- [Task brief]
Pull out every line below that contains the word "this".
===== Supplied records =====
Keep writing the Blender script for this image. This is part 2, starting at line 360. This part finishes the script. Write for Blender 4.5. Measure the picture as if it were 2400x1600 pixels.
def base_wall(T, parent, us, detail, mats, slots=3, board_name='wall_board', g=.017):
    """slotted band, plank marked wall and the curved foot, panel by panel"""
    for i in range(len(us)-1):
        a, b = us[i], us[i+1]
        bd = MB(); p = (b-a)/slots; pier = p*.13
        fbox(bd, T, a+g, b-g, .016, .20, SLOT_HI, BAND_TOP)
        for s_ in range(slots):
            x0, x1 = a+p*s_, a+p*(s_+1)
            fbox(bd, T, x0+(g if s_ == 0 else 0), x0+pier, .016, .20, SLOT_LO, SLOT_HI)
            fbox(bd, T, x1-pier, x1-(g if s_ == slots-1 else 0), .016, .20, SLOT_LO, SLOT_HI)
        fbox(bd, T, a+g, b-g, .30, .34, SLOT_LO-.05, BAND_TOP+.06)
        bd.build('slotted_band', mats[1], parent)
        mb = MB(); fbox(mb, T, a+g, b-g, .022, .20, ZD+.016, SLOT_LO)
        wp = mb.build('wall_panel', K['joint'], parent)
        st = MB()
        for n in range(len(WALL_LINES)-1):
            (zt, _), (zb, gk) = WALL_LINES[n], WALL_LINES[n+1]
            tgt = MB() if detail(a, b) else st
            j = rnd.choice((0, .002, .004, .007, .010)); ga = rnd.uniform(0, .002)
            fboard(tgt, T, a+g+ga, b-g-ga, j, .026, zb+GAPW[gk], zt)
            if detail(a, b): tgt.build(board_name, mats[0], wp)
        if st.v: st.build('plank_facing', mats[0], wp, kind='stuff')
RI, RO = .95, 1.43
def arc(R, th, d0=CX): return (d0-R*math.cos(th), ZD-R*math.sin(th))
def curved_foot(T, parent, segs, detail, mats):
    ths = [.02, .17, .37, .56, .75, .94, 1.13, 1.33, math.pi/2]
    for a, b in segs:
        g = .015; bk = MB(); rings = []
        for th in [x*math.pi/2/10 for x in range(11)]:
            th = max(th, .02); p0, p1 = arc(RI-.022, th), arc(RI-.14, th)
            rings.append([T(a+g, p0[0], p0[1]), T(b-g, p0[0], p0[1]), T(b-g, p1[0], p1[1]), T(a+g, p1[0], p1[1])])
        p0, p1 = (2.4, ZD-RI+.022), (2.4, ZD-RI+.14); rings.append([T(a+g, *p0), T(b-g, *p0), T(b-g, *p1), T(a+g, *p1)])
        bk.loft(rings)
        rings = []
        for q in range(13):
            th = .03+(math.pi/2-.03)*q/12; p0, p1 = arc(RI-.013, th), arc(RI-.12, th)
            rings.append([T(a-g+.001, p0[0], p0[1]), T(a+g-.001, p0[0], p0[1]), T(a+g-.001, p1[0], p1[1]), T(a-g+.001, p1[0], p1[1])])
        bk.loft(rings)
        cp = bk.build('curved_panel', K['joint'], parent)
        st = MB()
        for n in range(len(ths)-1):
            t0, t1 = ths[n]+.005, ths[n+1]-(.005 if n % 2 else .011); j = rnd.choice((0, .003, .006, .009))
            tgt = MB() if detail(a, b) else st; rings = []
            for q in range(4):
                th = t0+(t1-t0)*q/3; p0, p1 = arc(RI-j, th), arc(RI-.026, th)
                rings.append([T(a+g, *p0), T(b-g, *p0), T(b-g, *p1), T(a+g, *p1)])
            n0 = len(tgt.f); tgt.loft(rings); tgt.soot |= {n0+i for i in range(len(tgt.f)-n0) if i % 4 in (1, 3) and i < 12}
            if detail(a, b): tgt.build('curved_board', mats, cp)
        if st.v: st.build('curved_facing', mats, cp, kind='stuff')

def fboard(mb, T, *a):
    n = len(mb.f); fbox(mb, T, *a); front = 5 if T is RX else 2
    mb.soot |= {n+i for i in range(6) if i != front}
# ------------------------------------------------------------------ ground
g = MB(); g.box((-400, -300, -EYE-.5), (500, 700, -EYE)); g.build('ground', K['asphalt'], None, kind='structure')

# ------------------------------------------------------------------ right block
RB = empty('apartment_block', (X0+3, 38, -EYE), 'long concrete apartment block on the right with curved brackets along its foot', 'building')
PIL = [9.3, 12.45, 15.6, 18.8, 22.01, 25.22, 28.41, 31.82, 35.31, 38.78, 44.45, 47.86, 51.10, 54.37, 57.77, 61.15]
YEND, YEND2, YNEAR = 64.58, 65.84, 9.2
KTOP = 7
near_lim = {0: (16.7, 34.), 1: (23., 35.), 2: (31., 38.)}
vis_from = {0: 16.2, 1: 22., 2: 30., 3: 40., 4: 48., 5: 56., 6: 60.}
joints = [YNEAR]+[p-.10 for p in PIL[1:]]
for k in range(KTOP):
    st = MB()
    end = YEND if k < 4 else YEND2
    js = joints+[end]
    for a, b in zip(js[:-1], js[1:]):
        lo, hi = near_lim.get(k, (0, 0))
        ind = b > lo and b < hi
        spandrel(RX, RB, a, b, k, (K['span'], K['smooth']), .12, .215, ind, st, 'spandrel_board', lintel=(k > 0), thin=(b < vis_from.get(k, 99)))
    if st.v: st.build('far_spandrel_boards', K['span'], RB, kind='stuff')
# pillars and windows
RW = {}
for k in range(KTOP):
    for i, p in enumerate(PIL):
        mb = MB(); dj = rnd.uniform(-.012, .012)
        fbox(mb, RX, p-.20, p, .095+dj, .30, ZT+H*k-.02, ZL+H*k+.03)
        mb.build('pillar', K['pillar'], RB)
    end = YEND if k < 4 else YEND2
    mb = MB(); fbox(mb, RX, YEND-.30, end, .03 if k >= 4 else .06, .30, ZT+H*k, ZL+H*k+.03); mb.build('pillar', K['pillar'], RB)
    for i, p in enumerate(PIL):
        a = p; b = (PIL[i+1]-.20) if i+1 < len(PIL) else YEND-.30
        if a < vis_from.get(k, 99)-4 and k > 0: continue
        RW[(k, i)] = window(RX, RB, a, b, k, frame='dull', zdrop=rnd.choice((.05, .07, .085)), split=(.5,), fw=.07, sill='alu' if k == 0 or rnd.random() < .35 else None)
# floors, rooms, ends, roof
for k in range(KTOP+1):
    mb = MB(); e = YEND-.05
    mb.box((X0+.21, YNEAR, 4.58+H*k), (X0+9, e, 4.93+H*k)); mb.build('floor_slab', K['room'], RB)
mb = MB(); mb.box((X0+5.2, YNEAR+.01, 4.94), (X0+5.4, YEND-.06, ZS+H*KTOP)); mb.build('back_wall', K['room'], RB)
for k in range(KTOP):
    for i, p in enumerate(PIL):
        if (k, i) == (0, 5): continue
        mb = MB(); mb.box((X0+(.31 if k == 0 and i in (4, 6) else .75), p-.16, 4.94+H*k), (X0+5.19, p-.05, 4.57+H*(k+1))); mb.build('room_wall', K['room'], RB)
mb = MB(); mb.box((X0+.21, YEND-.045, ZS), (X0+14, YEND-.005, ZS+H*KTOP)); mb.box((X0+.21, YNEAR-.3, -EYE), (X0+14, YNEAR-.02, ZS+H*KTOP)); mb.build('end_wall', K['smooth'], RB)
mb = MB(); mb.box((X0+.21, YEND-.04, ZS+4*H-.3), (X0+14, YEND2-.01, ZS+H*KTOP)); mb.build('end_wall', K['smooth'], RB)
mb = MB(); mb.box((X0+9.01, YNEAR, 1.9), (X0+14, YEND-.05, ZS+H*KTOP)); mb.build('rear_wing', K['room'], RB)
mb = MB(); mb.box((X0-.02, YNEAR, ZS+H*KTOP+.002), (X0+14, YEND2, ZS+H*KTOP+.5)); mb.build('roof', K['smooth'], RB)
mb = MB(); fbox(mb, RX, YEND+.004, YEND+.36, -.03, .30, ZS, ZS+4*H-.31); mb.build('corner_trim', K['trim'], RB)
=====
===== Supplied records =====
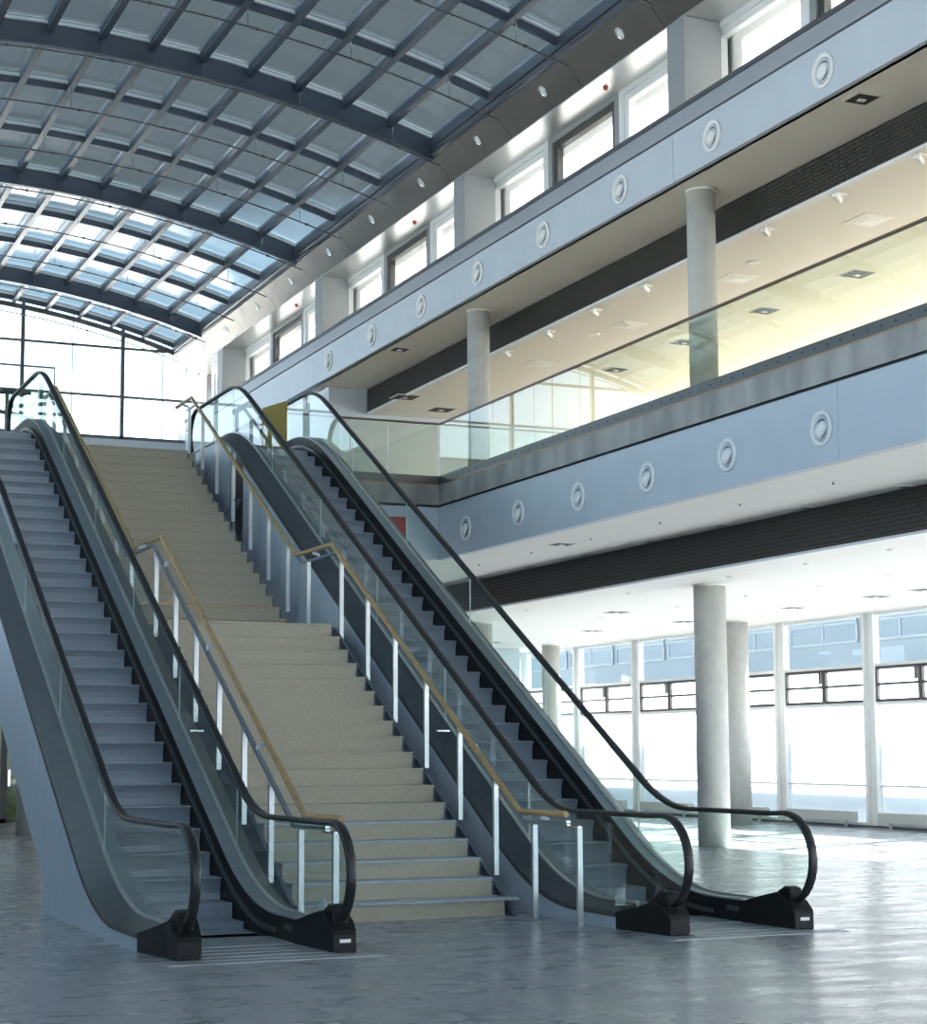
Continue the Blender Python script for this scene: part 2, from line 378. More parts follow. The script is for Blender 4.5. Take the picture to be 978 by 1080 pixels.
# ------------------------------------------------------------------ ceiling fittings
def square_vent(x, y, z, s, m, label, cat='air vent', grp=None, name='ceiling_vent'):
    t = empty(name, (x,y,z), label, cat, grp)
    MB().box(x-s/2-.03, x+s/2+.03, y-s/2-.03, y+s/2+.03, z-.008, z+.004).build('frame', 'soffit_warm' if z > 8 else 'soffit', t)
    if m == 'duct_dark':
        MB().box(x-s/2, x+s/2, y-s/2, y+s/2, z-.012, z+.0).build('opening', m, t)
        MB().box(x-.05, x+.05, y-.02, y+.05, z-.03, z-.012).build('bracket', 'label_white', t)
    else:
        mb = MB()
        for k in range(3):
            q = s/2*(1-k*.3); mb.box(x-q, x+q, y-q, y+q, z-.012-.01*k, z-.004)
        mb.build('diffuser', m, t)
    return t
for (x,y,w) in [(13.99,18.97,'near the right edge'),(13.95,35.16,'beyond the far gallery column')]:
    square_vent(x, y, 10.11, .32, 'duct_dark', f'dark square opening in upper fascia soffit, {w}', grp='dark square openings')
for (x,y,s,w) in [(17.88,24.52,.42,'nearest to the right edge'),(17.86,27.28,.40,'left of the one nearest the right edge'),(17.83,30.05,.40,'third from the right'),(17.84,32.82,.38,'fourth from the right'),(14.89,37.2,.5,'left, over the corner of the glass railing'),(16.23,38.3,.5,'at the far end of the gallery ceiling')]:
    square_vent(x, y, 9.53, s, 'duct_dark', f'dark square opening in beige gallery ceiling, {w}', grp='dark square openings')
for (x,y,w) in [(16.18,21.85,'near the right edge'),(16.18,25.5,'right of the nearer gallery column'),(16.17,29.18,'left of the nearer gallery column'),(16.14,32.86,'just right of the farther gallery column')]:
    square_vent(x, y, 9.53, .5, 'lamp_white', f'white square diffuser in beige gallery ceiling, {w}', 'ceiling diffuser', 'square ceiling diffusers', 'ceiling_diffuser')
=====
===== Supplied records =====
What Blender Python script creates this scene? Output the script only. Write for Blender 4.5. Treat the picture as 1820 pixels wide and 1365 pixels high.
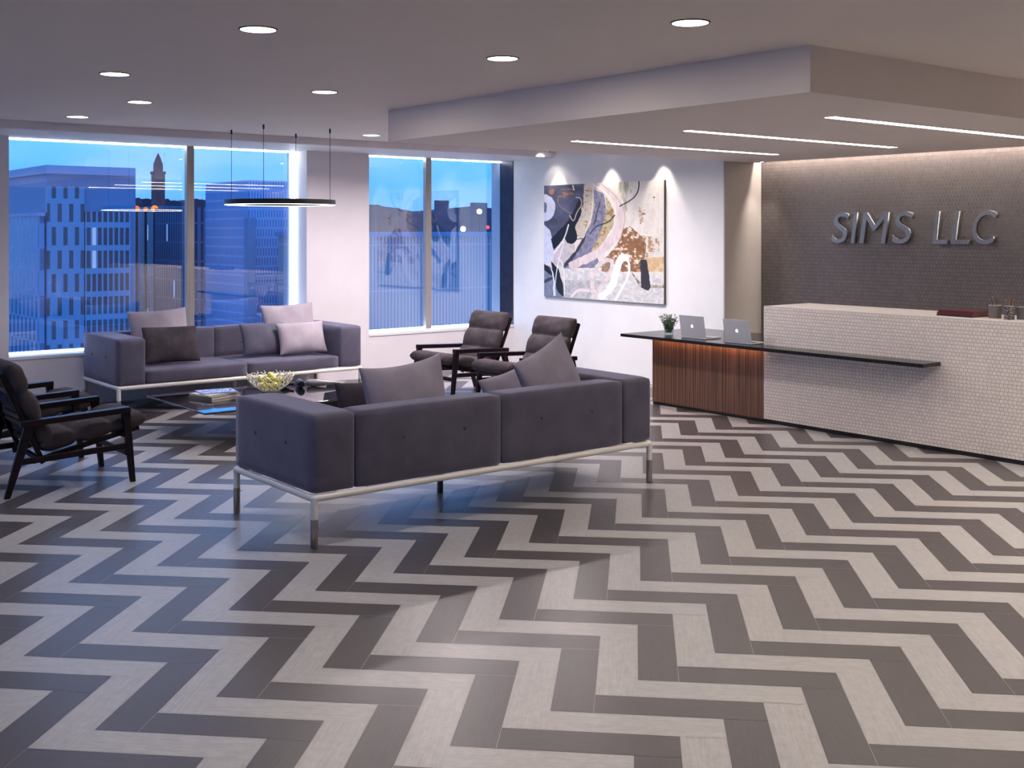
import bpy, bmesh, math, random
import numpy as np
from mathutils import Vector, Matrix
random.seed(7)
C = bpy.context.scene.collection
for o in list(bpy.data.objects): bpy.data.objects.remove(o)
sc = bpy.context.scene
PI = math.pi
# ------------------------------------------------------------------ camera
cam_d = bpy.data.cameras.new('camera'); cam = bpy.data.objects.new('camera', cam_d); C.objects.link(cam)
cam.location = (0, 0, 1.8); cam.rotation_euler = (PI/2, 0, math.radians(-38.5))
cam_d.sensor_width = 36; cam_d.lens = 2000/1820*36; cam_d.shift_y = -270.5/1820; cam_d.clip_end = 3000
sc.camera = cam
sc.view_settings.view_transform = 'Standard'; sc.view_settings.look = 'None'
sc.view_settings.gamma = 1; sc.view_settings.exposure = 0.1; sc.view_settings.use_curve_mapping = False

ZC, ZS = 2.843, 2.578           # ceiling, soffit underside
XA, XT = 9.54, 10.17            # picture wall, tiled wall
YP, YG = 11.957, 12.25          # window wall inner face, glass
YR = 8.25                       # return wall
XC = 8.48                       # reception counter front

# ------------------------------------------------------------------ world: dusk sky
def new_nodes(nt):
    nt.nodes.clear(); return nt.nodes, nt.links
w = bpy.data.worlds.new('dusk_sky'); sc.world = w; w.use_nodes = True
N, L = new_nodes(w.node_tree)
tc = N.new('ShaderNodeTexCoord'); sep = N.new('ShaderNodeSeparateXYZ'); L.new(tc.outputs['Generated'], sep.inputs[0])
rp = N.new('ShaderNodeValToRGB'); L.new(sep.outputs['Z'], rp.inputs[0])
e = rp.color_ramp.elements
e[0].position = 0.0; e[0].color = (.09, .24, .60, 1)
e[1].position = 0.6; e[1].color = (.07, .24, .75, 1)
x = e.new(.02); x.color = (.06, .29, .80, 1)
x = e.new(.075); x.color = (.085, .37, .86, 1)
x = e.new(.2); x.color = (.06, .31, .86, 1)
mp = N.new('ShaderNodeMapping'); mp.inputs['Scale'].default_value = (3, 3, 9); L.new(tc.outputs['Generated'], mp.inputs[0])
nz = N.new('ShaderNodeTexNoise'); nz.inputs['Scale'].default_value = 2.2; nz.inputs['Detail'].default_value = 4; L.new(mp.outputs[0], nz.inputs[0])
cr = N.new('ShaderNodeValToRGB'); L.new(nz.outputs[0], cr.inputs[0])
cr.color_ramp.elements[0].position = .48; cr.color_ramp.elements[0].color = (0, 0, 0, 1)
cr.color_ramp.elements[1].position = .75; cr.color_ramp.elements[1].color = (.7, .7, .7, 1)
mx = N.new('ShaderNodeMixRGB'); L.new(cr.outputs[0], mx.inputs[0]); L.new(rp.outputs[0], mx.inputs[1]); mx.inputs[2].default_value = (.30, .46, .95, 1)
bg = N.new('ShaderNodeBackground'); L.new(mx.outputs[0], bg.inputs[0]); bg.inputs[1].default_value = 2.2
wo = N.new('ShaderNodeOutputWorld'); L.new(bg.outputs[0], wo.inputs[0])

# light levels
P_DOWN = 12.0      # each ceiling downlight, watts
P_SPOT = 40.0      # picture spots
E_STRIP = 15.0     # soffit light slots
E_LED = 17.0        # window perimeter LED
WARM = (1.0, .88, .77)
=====
- [Output below]
Keep writing the Blender script for this image. This is part 2, starting at line 360. This part finishes the script. Write for Blender 4.5. Measure the picture as if it were 2400x1600 pixels.
Continue the Blender Python script for this scene: part 2, from line 378. More parts follow. The script is for Blender 4.5. Take the picture to be 978 by 1080 pixels.
What Blender Python script creates this scene? Output the script only. Write for Blender 4.5. Treat the picture as 1820 pixels wide and 1365 pixels high.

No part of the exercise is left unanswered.